Aspekte des adligen Haushalts

Einige Aspekt, die nicht zur Beschreibung der Mitglieder passen, werden hier aufgezählt.

Größe

Ein adliger Haushalt pflegte sehr groß zu sein. Eine Richtlinie für die Größe von Haushalten empfahl 10 Personen für einen Edelknecht und 16 für einen Ritter. Davon ausgehend, wären vierzig für einen Herrn, 80 für einen Baron, 140 für einen Grafen, 200 für einen Fürsten und etwa 400 für den königlichen Haushalt realistisch.

Oberes und unteres Geschoss

Im frühen Mittelalter lebten Diener und Herren oft zusammen. Dies war im 12. Jahrhundert aber nicht mehr unbedingt der Fall. Herren und Diener interagierten noch viel – viel eher als in späteren Zeiten war es vorstellbar, dass ein Herr sich Zeit nahm, sich direkt mit einem einfachen Diener zu beschäftigen – aber der Adel war schon dabei, sich deutlich gegenüber dem Dienertum abzugrenzen. Eine räumliche Trennung, bei der das Haus in Ober- und Untergeschoss geteilt wurde, kam in Mode und verbreitete sich immer mehr.

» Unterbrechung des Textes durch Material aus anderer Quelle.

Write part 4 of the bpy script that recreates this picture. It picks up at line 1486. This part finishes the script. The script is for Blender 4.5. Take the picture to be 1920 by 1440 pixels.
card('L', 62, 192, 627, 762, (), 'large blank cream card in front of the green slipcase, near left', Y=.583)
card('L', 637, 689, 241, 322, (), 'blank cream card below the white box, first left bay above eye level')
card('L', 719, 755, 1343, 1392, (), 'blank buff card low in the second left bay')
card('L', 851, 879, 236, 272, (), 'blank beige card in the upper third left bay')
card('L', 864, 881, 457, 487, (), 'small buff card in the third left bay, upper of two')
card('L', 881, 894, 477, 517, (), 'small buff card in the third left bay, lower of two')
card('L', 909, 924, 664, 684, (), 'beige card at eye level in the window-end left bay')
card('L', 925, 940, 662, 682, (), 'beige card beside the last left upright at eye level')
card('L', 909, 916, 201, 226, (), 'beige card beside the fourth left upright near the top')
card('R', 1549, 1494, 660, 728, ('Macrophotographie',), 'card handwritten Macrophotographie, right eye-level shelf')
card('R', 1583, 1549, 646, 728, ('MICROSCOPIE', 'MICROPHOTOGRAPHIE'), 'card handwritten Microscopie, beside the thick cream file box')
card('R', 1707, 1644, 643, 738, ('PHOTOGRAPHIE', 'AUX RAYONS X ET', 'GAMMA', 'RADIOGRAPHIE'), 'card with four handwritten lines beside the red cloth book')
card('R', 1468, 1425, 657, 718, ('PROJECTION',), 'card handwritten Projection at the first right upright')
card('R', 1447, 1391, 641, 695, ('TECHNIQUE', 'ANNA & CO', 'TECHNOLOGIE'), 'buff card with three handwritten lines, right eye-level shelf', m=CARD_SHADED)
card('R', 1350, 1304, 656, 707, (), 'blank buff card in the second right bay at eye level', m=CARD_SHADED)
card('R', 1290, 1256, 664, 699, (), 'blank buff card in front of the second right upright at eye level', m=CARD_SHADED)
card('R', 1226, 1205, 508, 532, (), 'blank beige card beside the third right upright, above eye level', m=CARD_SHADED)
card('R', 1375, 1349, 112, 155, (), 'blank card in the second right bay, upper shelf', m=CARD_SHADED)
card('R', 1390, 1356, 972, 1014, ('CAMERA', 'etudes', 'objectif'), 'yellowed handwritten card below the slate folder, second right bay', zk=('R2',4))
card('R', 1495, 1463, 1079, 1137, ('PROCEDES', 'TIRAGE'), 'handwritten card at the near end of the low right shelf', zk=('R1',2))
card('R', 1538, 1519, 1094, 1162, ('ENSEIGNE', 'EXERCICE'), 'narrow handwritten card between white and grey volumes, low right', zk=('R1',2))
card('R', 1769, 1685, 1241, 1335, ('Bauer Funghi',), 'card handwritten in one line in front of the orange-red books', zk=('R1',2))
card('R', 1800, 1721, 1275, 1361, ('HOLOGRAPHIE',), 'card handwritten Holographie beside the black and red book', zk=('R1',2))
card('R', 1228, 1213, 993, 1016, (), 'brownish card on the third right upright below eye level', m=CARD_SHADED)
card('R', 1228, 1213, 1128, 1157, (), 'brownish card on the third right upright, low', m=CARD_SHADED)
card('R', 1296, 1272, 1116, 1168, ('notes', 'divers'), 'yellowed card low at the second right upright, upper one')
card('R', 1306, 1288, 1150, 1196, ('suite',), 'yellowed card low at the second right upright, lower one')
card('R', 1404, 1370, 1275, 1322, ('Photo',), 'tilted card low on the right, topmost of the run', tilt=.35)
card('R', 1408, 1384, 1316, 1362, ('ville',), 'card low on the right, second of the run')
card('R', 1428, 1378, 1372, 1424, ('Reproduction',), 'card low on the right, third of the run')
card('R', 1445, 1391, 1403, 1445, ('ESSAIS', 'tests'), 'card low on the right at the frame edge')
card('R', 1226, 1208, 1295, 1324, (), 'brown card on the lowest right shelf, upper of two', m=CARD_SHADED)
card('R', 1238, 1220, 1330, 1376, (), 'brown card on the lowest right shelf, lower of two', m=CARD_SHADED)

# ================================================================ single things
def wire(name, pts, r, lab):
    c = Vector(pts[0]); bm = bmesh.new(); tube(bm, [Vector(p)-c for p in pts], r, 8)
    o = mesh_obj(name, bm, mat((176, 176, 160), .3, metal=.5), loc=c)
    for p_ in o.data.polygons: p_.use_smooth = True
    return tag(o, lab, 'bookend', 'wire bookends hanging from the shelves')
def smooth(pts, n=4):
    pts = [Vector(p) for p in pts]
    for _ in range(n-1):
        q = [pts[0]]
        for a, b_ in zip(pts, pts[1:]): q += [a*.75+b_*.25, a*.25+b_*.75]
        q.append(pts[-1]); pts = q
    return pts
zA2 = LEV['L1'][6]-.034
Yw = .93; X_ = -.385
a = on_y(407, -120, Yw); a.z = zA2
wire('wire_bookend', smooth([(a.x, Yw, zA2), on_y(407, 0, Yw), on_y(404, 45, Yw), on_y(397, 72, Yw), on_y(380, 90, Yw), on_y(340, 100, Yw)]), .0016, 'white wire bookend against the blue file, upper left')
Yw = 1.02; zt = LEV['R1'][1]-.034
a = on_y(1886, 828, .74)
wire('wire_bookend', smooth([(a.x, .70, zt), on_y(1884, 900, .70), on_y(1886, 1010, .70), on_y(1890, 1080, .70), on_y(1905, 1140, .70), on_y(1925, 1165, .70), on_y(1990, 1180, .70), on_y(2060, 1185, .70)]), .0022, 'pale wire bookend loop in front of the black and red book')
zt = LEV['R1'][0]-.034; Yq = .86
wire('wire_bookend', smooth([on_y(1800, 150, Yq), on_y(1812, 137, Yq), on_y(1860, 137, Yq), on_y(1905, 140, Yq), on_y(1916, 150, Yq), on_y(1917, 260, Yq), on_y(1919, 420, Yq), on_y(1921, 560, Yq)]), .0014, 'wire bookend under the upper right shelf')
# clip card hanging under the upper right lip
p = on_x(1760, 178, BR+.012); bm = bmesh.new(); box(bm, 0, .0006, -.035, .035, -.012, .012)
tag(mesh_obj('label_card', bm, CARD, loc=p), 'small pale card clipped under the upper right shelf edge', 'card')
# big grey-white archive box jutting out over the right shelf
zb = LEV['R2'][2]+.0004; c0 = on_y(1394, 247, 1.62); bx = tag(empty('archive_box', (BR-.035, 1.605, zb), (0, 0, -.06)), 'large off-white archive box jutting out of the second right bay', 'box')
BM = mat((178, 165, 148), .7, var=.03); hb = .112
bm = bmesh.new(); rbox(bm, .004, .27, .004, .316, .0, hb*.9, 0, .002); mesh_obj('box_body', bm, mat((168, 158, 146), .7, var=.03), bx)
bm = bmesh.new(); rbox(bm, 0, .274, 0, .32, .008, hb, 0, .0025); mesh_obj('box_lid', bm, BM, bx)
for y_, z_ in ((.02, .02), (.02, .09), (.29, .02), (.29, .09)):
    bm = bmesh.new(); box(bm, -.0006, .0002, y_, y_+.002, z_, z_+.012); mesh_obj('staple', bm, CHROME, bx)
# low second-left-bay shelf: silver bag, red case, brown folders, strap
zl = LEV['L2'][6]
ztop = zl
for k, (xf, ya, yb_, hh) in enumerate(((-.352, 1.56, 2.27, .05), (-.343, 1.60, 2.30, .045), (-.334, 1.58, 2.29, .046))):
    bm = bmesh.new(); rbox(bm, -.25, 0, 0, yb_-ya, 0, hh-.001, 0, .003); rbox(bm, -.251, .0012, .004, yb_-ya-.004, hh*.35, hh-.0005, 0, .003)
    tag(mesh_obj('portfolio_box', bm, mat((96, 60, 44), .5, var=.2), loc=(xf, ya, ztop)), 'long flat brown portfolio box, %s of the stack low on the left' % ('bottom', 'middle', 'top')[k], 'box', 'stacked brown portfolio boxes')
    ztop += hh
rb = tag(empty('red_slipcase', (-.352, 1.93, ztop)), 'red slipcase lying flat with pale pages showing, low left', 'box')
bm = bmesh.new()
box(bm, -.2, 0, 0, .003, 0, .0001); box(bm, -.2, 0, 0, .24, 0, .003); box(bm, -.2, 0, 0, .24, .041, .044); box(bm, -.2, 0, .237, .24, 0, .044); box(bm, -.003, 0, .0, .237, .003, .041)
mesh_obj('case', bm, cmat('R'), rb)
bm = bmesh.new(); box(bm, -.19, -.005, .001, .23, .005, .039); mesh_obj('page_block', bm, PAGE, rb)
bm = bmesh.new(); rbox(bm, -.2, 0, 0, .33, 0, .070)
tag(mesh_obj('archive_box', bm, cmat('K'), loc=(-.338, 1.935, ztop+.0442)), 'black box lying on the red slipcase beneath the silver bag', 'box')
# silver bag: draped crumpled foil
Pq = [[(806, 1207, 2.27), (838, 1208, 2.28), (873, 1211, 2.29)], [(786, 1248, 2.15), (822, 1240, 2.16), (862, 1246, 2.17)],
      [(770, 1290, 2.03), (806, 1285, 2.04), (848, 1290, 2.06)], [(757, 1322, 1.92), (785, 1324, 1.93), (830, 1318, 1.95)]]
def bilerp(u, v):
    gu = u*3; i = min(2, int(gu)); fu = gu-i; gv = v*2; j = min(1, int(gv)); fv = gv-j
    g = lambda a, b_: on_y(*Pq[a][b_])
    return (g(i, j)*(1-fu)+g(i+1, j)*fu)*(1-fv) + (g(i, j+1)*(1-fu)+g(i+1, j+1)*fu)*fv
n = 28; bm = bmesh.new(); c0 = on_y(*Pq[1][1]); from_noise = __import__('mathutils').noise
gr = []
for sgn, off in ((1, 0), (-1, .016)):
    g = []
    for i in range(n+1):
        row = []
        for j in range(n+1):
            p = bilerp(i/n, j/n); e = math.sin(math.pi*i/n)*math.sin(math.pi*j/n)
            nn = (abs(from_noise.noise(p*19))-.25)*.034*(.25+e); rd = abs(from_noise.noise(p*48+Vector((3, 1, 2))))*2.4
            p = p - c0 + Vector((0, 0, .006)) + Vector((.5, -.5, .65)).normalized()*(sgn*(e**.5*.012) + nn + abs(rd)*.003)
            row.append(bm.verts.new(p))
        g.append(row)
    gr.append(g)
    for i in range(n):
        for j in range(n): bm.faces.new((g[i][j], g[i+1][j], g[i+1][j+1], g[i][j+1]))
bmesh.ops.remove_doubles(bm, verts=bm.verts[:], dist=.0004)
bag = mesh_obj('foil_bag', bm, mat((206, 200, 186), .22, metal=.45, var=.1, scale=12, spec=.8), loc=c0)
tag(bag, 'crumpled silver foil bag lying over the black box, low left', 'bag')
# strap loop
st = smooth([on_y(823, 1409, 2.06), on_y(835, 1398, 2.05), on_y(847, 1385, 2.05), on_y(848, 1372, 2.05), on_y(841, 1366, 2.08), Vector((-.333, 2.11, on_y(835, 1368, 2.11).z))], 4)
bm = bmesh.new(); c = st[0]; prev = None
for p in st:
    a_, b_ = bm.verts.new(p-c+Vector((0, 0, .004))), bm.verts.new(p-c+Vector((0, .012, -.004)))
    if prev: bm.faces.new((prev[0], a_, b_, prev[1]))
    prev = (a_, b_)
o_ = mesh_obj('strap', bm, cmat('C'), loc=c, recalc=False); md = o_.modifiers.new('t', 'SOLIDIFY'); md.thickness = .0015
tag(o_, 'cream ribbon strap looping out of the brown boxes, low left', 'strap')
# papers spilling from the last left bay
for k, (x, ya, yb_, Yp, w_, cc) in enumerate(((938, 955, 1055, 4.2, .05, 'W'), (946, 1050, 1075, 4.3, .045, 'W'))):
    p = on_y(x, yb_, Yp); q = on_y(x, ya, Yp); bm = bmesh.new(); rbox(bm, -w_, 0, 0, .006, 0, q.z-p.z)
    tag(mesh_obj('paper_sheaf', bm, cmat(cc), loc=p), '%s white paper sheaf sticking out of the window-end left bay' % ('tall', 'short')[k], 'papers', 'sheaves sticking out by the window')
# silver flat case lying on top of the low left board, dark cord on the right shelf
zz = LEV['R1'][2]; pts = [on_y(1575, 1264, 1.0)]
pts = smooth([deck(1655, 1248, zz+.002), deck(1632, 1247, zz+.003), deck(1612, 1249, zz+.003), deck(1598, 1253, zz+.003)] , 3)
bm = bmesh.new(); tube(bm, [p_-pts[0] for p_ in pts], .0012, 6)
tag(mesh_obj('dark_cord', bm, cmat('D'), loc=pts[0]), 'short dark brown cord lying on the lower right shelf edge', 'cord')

Im oberen Geschoss lebte die Kernfamilie mit ihren engsten Vertrauten - den Verwaltern, der höheren Dienerschaft und den Rittern. Im unteren Geschoss lebte die niedere Dienerschaft und die Waffenknechte. Im oberen Geschoss gab es Raum, Komfort und Privatsphäre; im unteren Geschoss gab es oftmals nicht einmal richtige Betten - oft schlief das Personal nur auf Heu oder Stroh.

Reisen

Der mittelalterliche Haushalt war nicht an eine Stelle festgenagelt, sondern befand sich oft in Bewegung. Ein Baron zum Beispiel reiste öfters einmal mit fast seinem gesamten Haushalt von Jerusalem zu seiner Baronie, und wieder zurück, und so weiter. Das Reisen eines Haushaltes war im Königreich Jerusalem nicht ganz so essentiell wie in Europa, aber es kam durchaus häufig vor - wenn auch Adlige oft in Jerusalem, weitab ihres Lehens, zu wohnen pflegten. Wichtig bei der Organisation einer Reise durch die Verwalter des Haushaltes war es, dass der Herr auch bei der Reise allen Luxus genoss.

Wenn ein Haushalt einen Wohnort verlassen hatte, blieben immer ein paar wenige Diener zurück - ein Haushälter in einem Haus, oder ein Kastellan in einer Burg, sowie deren unmittelbares Gefolge und ein paar Diener, um die Behausung in Schuss zu halten.